What is a typical day at work like?
When it’s a show day, my work begins three and a half hours before the curtain goes up. We set up and run through checks, including making sure that the lighting rig and all the individual lights are working, which can take up to an hour. There are three of us in the team and when the show is running, we each cover a plot, or space, on the stage. One of us will manage the lighting control desk working the lighting rig, one will be backstage taking stage cues (including releasing lots of smoke, which we use throughout the show on War Horse). The other member of the team will fix any broken kit or be on standby if anything goes wrong.   

What’s the best thing about your job? 
Working on big shows that I enjoy watching and fixing the different problems that crop up over time. I also enjoy getting to travel around the country on tour seeing different cities and getting paid to do so! 

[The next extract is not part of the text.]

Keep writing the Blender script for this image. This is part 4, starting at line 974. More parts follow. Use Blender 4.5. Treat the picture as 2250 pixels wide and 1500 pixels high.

What is the most challenging thing about your job? 
Getting to grips with the mechanics of all the different types of moving lights and dimmers being used. Being away from home and family can be tough too.

What advice do you have for people who want to do what you do? 
You need to be an outgoing person who doesn't mind working unsociable hours (theatre shows tend to finish late), living away from home and traveling a lot. Practically, you should look for backstage work experience in theatres and learn from the professionals around you. Studying at drama school will definitely set you on the right path but you don’t need a degree to do the job. Gaining lots of electrical knowledge and experience working backstage is what’s key.  

Where would you like to be in 5 years? 
I would like to be a chief electrician on a touring show or in a receiving house venue (a type of theatre that receives touring companies rather than staging its own shows).